> TASK TO COMPLETE
Reproduce the listing exactly, with no pictures in your copy.

> COLLECTED MATERIAL
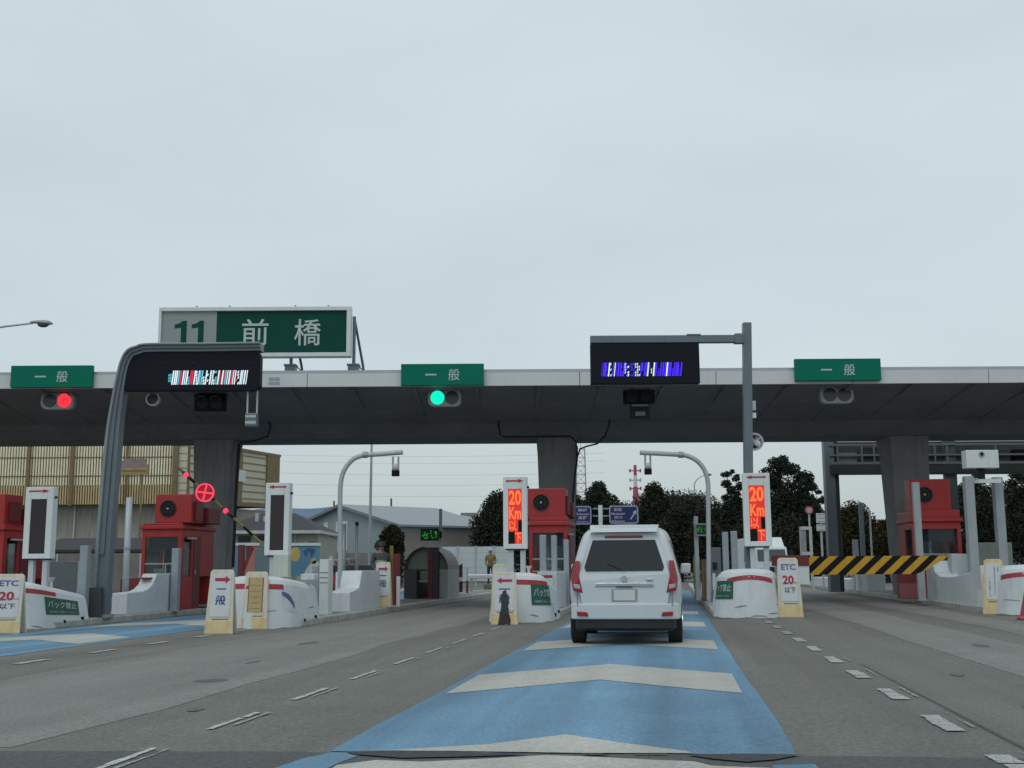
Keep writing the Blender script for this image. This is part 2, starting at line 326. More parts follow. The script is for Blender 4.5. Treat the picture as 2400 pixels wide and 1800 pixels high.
ISL = roadmat('island concrete', (0.24, 0.235, 0.225), 0.08)
KERB = mat('kerb stone', (0.43, 0.43, 0.41), 0.85, var=0.25, scale=3, bump=0.3, fleck=0.15, dirt=0.3)
def island(t0, t1, s0, s1):
    c = (t0 + t1) / 2; r = (t1 - t0) / 2
    def ol(rr, so):
        arc = [(c + rr * math.sin(a), s0 + r - rr * math.cos(a)) for a in [math.radians(x) for x in range(-90, 91, 15)]]
        return arc + [(c + rr, s1 - so), (c - rr, s1 - so)]
    def z(p, h): return (p[0], p[1], SLOPE * (p[1] * ST_ + p[0] * CT_) + h)
    a = ol(r - 0.17, 0.17); n = len(a); mb = MB()
    mb.add([z(p, 0.145) for p in a], [tuple(range(n))])
    o = mb.build('traffic_island', ISL); o.rotation_euler = (0, 0, -TH); o['kind'] = 'structure'
    b = ol(r, 0); mb = MB(); b2 = ol(r - 0.02, 0.02)
    mb.add([z(p, -0.02) for p in b] + [z(p, 0.125) for p in b] + [z(p, 0.15) for p in b2] + [z(p, 0.15) for p in a] + [z(p, 0.1) for p in a],
           [(k * n + i, k * n + (i + 1) % n, (k + 1) * n + (i + 1) % n, (k + 1) * n + i) for k in range(4) for i in range(n)])
    o = mb.build('kerb', KERB); o.rotation_euler = (0, 0, -TH); o['kind'] = 'structure'
ISLANDS = [(-20.9, -19.2, 24, 75), (-15.6, -13.85, 24.6, 75), (-9.75, -8.1, 24.6, 60), (-4.3, -2.8, 28.0, 75), (0.92, 2.5, 28.0, 75), (7.35, 9.0, 28.4, 80)]
for i in ISLANDS: island(*i)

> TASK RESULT
Keep writing the Blender script for this image. This is part 2, starting at line 326. More parts follow. The script is for Blender 4.5. Treat the picture as 2400 pixels wide and 1800 pixels high.
ISL = roadmat('island concrete', (0.24, 0.235, 0.225), 0.08)
KERB = mat('kerb stone', (0.43, 0.43, 0.41), 0.85, var=0.25, scale=3, bump=0.3, fleck=0.15, dirt=0.3)
def island(t0, t1, s0, s1):
    c = (t0 + t1) / 2; r = (t1 - t0) / 2
    def ol(rr, so):
        arc = [(c + rr * math.sin(a), s0 + r - rr * math.cos(a)) for a in [math.radians(x) for x in range(-90, 91, 15)]]
        return arc + [(c + rr, s1 - so), (c - rr, s1 - so)]
    def z(p, h): return (p[0], p[1], SLOPE * (p[1] * ST_ + p[0] * CT_) + h)
    a = ol(r - 0.17, 0.17); n = len(a); mb = MB()
    mb.add([z(p, 0.145) for p in a], [tuple(range(n))])
    o = mb.build('traffic_island', ISL); o.rotation_euler = (0, 0, -TH); o['kind'] = 'structure'
    b = ol(r, 0); mb = MB(); b2 = ol(r - 0.02, 0.02)
    mb.add([z(p, -0.02) for p in b] + [z(p, 0.125) for p in b] + [z(p, 0.15) for p in b2] + [z(p, 0.15) for p in a] + [z(p, 0.1) for p in a],
           [(k * n + i, k * n + (i + 1) % n, (k + 1) * n + (i + 1) % n, (k + 1) * n + i) for k in range(4) for i in range(n)])
    o = mb.build('kerb', KERB); o.rotation_euler = (0, 0, -TH); o['kind'] = 'structure'
ISLANDS = [(-20.9, -19.2, 24, 75), (-15.6, -13.85, 24.6, 75), (-9.75, -8.1, 24.6, 60), (-4.3, -2.8, 28.0, 75), (0.92, 2.5, 28.0, 75), (7.35, 9.0, 28.4, 80)]
for i in ISLANDS: island(*i)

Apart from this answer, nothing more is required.